Here’s the thing: when you choose to stay in a place like St Andrews Church- a place laden with history and tradition- you get curious. It’s impossible, surrounded by the high ceiling, sandstone architecture, light from the stain-glass windows filtering in from above and the Drakensberg stretching across the horizon, not to wonder just how this blissful retreat came to be.

The little stone church was built in 1906 next to the picturesque Giant’s Castle road, about 10 km’s from Mooi River on a piece of land donated by John Evan Oats. If you feel like you have stepped out of South Africa into 20Th Century England, you are not alone.

The main motivation behind the construction of the church was Weenen County College, which moved into the surrounding Highlands to escape the Anglo-Boer war. Considering the expanse of the bloodshed, they were not alone. In the previous century, it was both time consuming and dangerous for the local farmers to make a twelve-kilometer journey to the nearest church at St John’s every Sunday. So, in a truly devout fashion, around 1901 the community came together to “plant” a new place of worship right in their own backyard.
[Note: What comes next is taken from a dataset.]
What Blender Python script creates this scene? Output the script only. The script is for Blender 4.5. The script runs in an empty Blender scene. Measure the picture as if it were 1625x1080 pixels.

Mr. Percy Simmons, a prominent farmer in the district, designed the church. He fashioned the nave, chancel, transepts, and bell tower after another chapel in his town of birth, Hadlow Kent in the UK (did I mention how it feels like a quaint English town? Complete with the trimmed hedges and blossom trees? I think I have). The dressed stone was donated by Billy Woods- another local farmer- and a man named Mr. Nelson was commissioned to lay it with his sons of Hlatikulu. This took over two years to complete.The exquisite carpentry and arched beams, the stained glass windows and all the features that raise up St Andrews are stories in themselves and worthy subjects of perhaps a future blog but which nevertheless must account for the years before the church was finally consecrated.

The consecration of St Andrew’s finally took place in 1906 in front of a congregation of 130 merry souls and was led by the then Bishop of Natal: the Right Reverend Samuel Baines.

A tablet with the names of all the former students of the Weenen County College who lost their lives in World War I can be found in the chapel and the little graveyard guards memorials to many of the great pioneers of the community.

Fast-forward one hundred years or so, and the doors of St Andrews were indefinitely closed due to dwindling attendance and a shift in demographics. With time, it became increasingly difficult to maintain the aging building and protect this local landmark from irreparable damage. In another ten years, however, hope came in the form of Jen and Paul Hindle. The couple worked tirelessly to save the chapel from its imminent deterioration. Although, it was clearly a labor of love if the amount of attention to detail and dedication to its original construction is anything to go by. In 2013, the Gothic doors were reopened as a repurposed self-catering lodge. St Andrews Retreat was born. Or reborn, I should stay, because as much as the church has been repaired, it is undoubtedly the same place that worshippers of the Kamberg Farmlands flocked to for a hundred years.